- Work to be completed -
Of all the lines in the data below, how many contain "scene"? Report that number alone.
====== Supplied material
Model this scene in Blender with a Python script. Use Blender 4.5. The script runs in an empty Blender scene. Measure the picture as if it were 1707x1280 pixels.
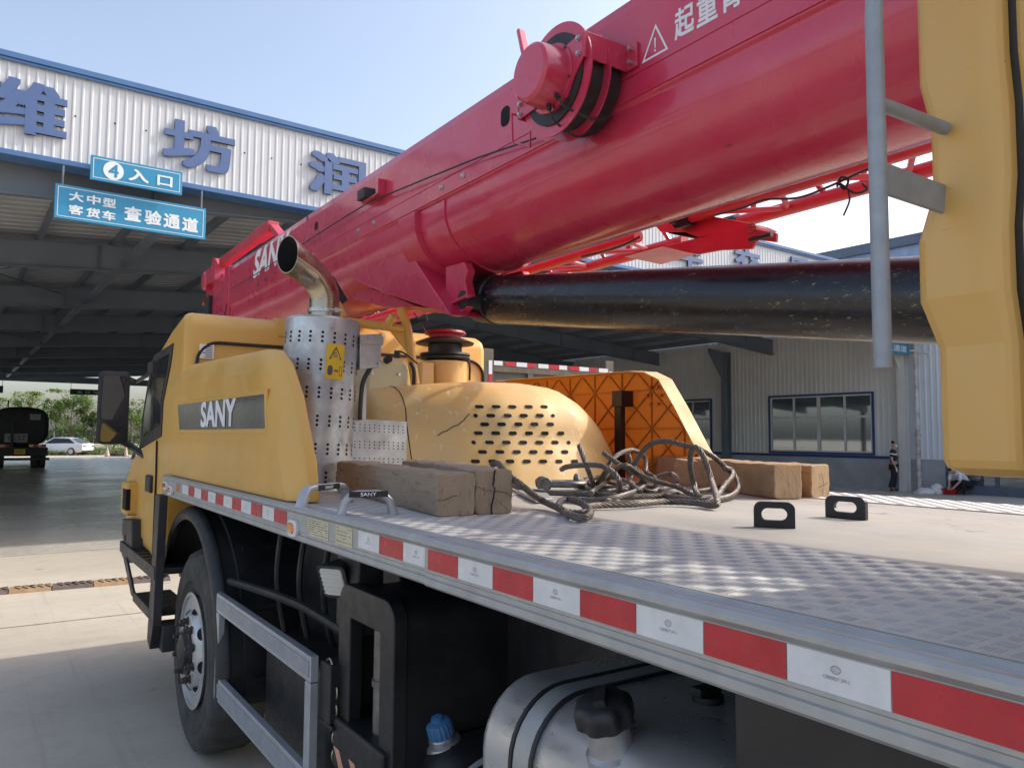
import bpy, bmesh, math, random
import numpy as np
from mathutils import Vector, Matrix
random.seed(7)
SC = bpy.context.scene
COL = SC.collection
R = math.radians
# ------------------------------------------------------------------ camera
FPX, W0, H0 = 1282.0, 1707.0, 1280.0
YAW, PIT, ROL = R(34.445), R(3.871), R(0.393)
CAM = Vector((-0.943, 0.0, 1.8))
_f = Vector((math.sin(YAW)*math.cos(PIT), math.cos(YAW)*math.cos(PIT), math.sin(PIT)))
_r0 = Vector((math.cos(YAW), -math.sin(YAW), 0)); _u0 = _r0.cross(_f)
_r = _r0*math.cos(ROL) + _u0*math.sin(ROL); _u = _u0*math.cos(ROL) - _r0*math.sin(ROL)
cd = bpy.data.cameras.new('camera'); cam = bpy.data.objects.new('camera', cd); COL.objects.link(cam)
cd.sensor_width = 36; cd.lens = FPX/W0*36; cd.clip_start = 0.02; cd.clip_end = 3000
cam.matrix_world = Matrix(((_r.x, _u.x, -_f.x, CAM.x), (_r.y, _u.y, -_f.y, CAM.y), (_r.z, _u.z, -_f.z, CAM.z), (0, 0, 0, 1)))
SC.camera = cam
# ------------------------------------------------------------------ light
TO_SUN = Vector((1.2, -0.34, 1.03)).normalized()
ELEV = math.asin(TO_SUN.z); AZ = math.atan2(TO_SUN.x, TO_SUN.y)      # azimuth clockwise from +Y
wd = bpy.data.worlds.new('World'); SC.world = wd; wd.use_nodes = True
wn = wd.node_tree.nodes; bg = wn['Background']
sky = wn.new('ShaderNodeTexSky'); sky.sky_type = 'NISHITA'; sky.sun_disc = False
sky.sun_elevation = ELEV; sky.sun_rotation = AZ
sky.air_density = 1.0; sky.dust_density = 3.5; sky.ozone_density = 1.0
hs = wn.new('ShaderNodeHueSaturation'); hs.inputs['Saturation'].default_value = 0.82      # hazy summer air
wd.node_tree.links.new(sky.outputs[0], hs.inputs['Color']); wd.node_tree.links.new(hs.outputs[0], bg.inputs[0]); bg.inputs[1].default_value = 0.15
sl = bpy.data.lights.new('sun', 'SUN'); sl.energy = 1.5; sl.angle = R(0.8); sl.color = (1.0, 0.93, 0.82)
so = bpy.data.objects.new('sun', sl); COL.objects.link(so); so.rotation_euler = TO_SUN.to_track_quat('Z', 'Y').to_euler()
SC.view_settings.view_transform = 'Standard'; SC.view_settings.look = 'None'
SC.view_settings.exposure = 0.98; SC.view_settings.gamma = 1.0
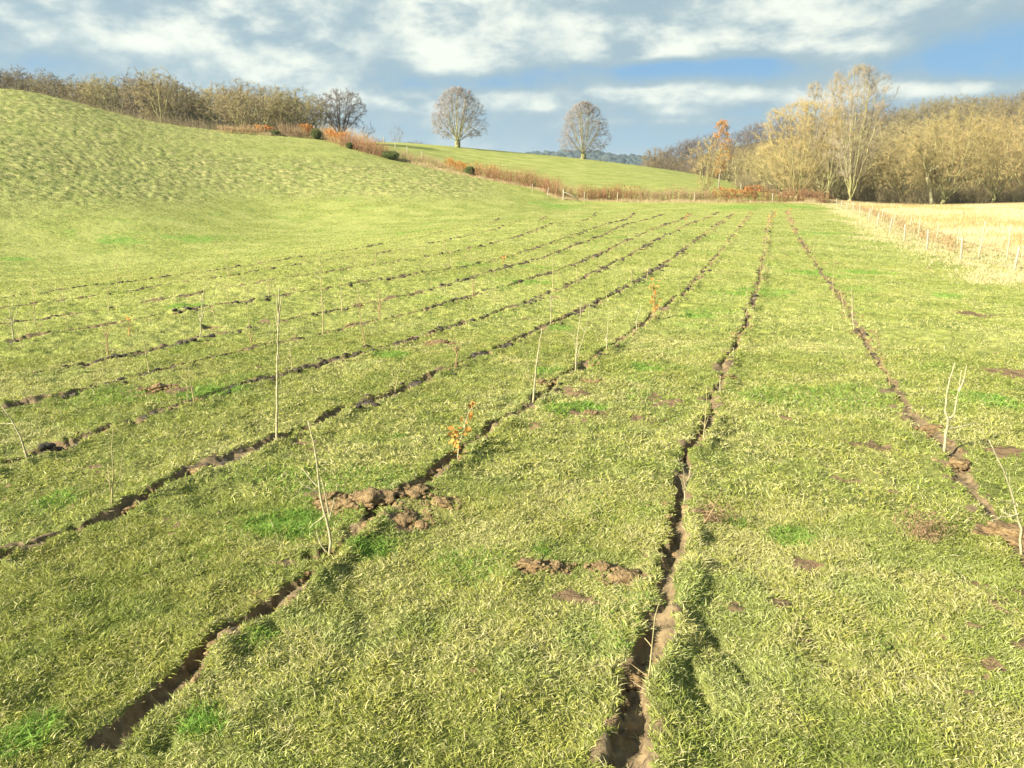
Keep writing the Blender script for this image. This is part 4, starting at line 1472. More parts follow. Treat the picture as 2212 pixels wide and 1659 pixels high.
hedge([(1020, 380), (1080, 393)], 'rust-brown hedge right of the small evergreen in the valley', 'hedge_red', 1.7, 1.4, 50, 60)
hedge([(1080, 393), (1130, 403), (1175, 413), (1205, 427)], 'tall feathery red-brown hedge sloping down to the corner post', 'hedge_red', 2.0, 1.8, 55)
hedge([(1205, 430), (1250, 433)], 'bushy pale red hedge right at the braced corner post', 'hedge_tan', 1.7, 1.5, 55, back=1.6)
hedge([(1250, 433), (1335, 435), (1385, 436)], 'clipped reddish thicket hedge behind the small posts', 'hedge_red', 1.65, 1.5, 75, 60, (.36, .18, .09))
hedge([(1385, 436), (1470, 437), (1550, 437)], 'brown bare hedge between the reddish thicket and the orange beech hedge', 'hedge_brown', 1.5, 1.4, 65, 30, (.34, .2, .1))
hedge([(1552, 438), (1600, 438), (1652, 438)], 'level orange-leaved beech hedge under the right-hand trees', 'hedge_red', 1.45, 1.4, 40, 420, (.48, .19, .07))
hedge([(1655, 438), (1740, 438), (1790, 440)], 'loose reddish-brown scrub at the right end of the hedge', 'hedge_red', 1.6, 1.8, 45)
# scrub growing between the two fences
hedge([(1850, 449), (1890, 462), (1930, 478), (1975, 500), (2040, 528), (2110, 556)], 'thin dead brown scrub between the two wire fences', 'hedge_tan', .5, 1.2, 6, back=.8, straight=.4)


def evergreen(x, y, rad, hgt, label):
    rad *= .68
    hgt *= .8
    g_ = G(x, y)
    root = empty('evergreen_bush', (g_.x, g_.y + 1, gz(g_.x, g_.y + 1)))
    tag(root, label, 'bush')
    n_ = 2600
    d_ = R.normal(0, 1, (n_, 3))
    d_ /= np.linalg.norm(d_, axis=1)[:, None]
    lob = 1 + .35 * (fbm(d_[:, 0] * 2.5 + 5, d_[:, 1] * 2.5 + d_[:, 2] * 2, 601, 2) - .5) * 2
    c_ = d_ * (R.uniform(.45, 1, n_) ** .5 * lob)[:, None] * np.array([rad, rad, hgt / 2])
    c_[:, 2] += hgt / 2
    c_[:, 2] = np.abs(c_[:, 2])
    a = R.normal(0, 1, (n_, 3)); a /= np.linalg.norm(a, axis=1)[:, None]
    b = np.cross(a, R.normal(0, 1, (n_, 3))); b /= np.linalg.norm(b, axis=1)[:, None]
    sz = R.uniform(.05, .10, n_)[:, None]
    V_, Fq = quads(c_, a * sz, b * sz)
    mk('foliage', V_, [Fq], M['leafc'], root, col=np.repeat(np.array([.12, .16, .055]) * R.uniform(.5, 1.5, (n_, 1)), 4, 0))
    p0 = np.zeros((40, 3)); p1 = c_[:40] * .8
    V_, q4 = tubes(p0, p1, np.full(40, .03), np.full(40, .01), 4)
    mk('stems', V_, [q4], M['trunk_dark'], root)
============
- Written response -
2